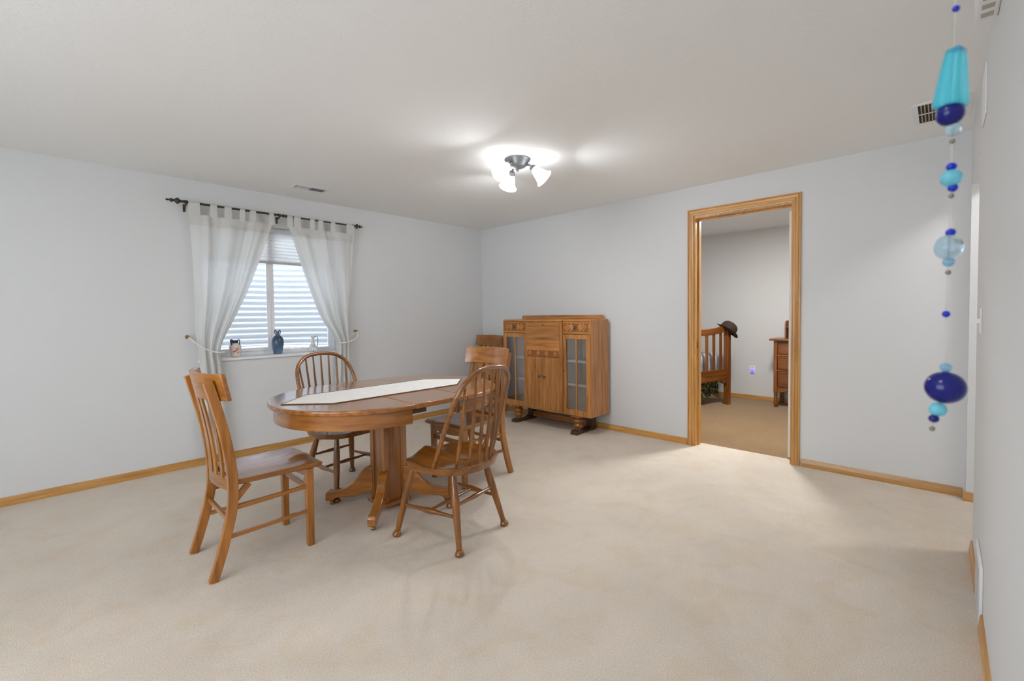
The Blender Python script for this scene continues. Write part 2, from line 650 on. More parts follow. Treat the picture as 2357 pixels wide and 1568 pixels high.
# cellular shade, half lowered
sh = thing('cellular_shade', 'white pleated cellular shade half lowered inside the window recess', 'window shade', (1.6, YW + .19, 1.80))
MB().box(-.635, .635, -.022, .022, .305, .348).obj('head_rail', WHITE, sh, bev=.004)
MB().box(-.63, .63, -.016, .016, 0, .024).obj('bottom_rail', plain('shade_rail', (206, 203, 198), .5), sh, bev=.005)
prof = []
NZ = 17
for i in range(NZ + 1):
    z = lerp(.024, .305, i / NZ)
    prof.append((z, 1 if i % 2 else -1))
m = MB()
m.grid(lambda u_, v_: Vector((lerp(-.63, .63, u_), .006 * prof[round(v_ * NZ)][1], prof[round(v_ * NZ)][0])), 1, NZ)
m.obj('pleats', BLIND, sh, smooth=0)

# window well outside: corrugated steel ring, gravel floor
well = MB()
per = .064
z0, z1 = .60, 2.25
NZ = int((z1 - z0) / per * 8)


def wf(u, v):
    a = pi * u
    z = lerp(z0, z1, v)
    r = .86 + .013 * sin(2 * pi * z / per)
    return Vector((1.6 - 1.0 * r * cos(a), YW + .31 + r * sin(a) * .98, z))


well.grid(wf, 56, NZ)
o = well.obj('window_well', STEEL, smooth=80)
sol = o.modifiers.new('sheet', 'SOLIDIFY')
sol.thickness = .003
tag(o, 'corrugated galvanised steel window well standing outside the window', 'window well')
random.seed(4)
m = MB()


def gf(u, v):
    a = pi * u
    r = .84 * v
    return Vector((1.6 - r * cos(a), YW + .31 + r * sin(a) * .97, .83 + .035 * random.random() + .06 * v))


m.grid(gf, 70, 46)
o = m.obj('gravel', speckle('gravel_stone', [(150, 138, 124), (206, 196, 184), (240, 236, 230)], 60, .9), smooth=0)
tag(o, 'pale gravel at the bottom of the window well', 'gravel')
o['kind'] = 'stuff'

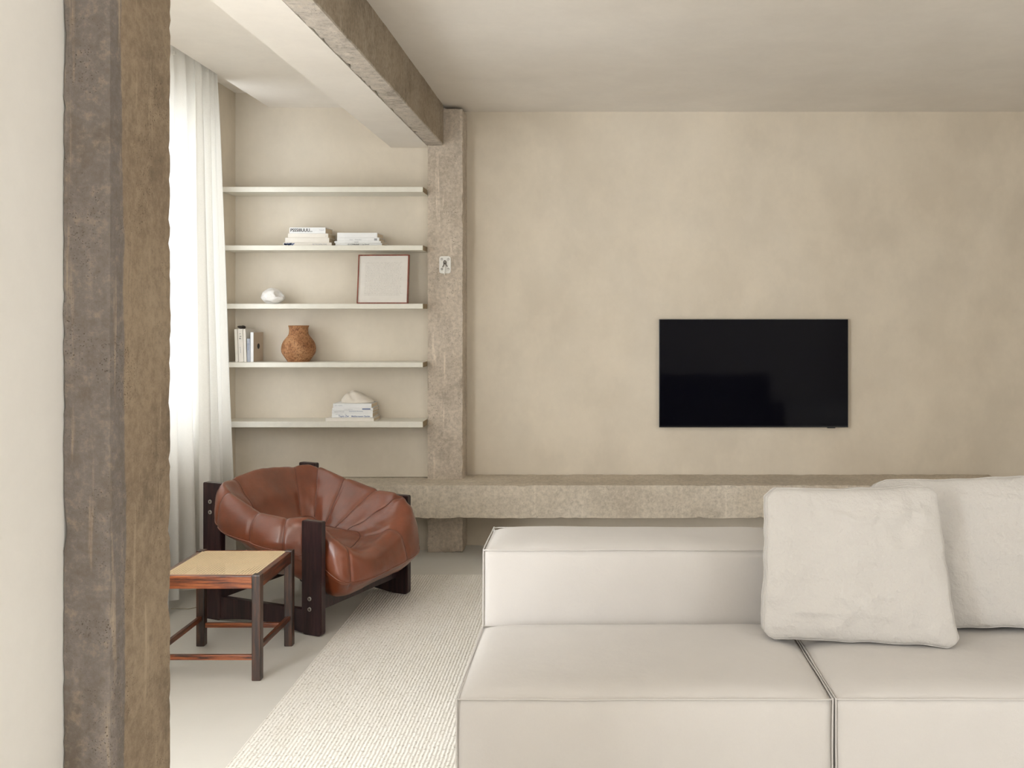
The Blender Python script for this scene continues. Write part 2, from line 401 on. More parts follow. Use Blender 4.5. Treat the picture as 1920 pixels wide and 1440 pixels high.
* * * * *
DIRECTIVE ::
Everything from the first line of the entries through the line that contains "o['kind'] = 'stuff'" is to be reproduced exactly, except the pictures.

RESPONSE ::
The Blender Python script for this scene continues. Write part 2, from line 650 on. More parts follow. Treat the picture as 2357 pixels wide and 1568 pixels high.
# cellular shade, half lowered
sh = thing('cellular_shade', 'white pleated cellular shade half lowered inside the window recess', 'window shade', (1.6, YW + .19, 1.80))
MB().box(-.635, .635, -.022, .022, .305, .348).obj('head_rail', WHITE, sh, bev=.004)
MB().box(-.63, .63, -.016, .016, 0, .024).obj('bottom_rail', plain('shade_rail', (206, 203, 198), .5), sh, bev=.005)
prof = []
NZ = 17
for i in range(NZ + 1):
    z = lerp(.024, .305, i / NZ)
    prof.append((z, 1 if i % 2 else -1))
m = MB()
m.grid(lambda u_, v_: Vector((lerp(-.63, .63, u_), .006 * prof[round(v_ * NZ)][1], prof[round(v_ * NZ)][0])), 1, NZ)
m.obj('pleats', BLIND, sh, smooth=0)

# window well outside: corrugated steel ring, gravel floor
well = MB()
per = .064
z0, z1 = .60, 2.25
NZ = int((z1 - z0) / per * 8)


def wf(u, v):
    a = pi * u
    z = lerp(z0, z1, v)
    r = .86 + .013 * sin(2 * pi * z / per)
    return Vector((1.6 - 1.0 * r * cos(a), YW + .31 + r * sin(a) * .98, z))


well.grid(wf, 56, NZ)
o = well.obj('window_well', STEEL, smooth=80)
sol = o.modifiers.new('sheet', 'SOLIDIFY')
sol.thickness = .003
tag(o, 'corrugated galvanised steel window well standing outside the window', 'window well')
random.seed(4)
m = MB()


def gf(u, v):
    a = pi * u
    r = .84 * v
    return Vector((1.6 - r * cos(a), YW + .31 + r * sin(a) * .97, .83 + .035 * random.random() + .06 * v))


m.grid(gf, 70, 46)
o = m.obj('gravel', speckle('gravel_stone', [(150, 138, 124), (206, 196, 184), (240, 236, 230)], 60, .9), smooth=0)
tag(o, 'pale gravel at the bottom of the window well', 'gravel')
o['kind'] = 'stuff'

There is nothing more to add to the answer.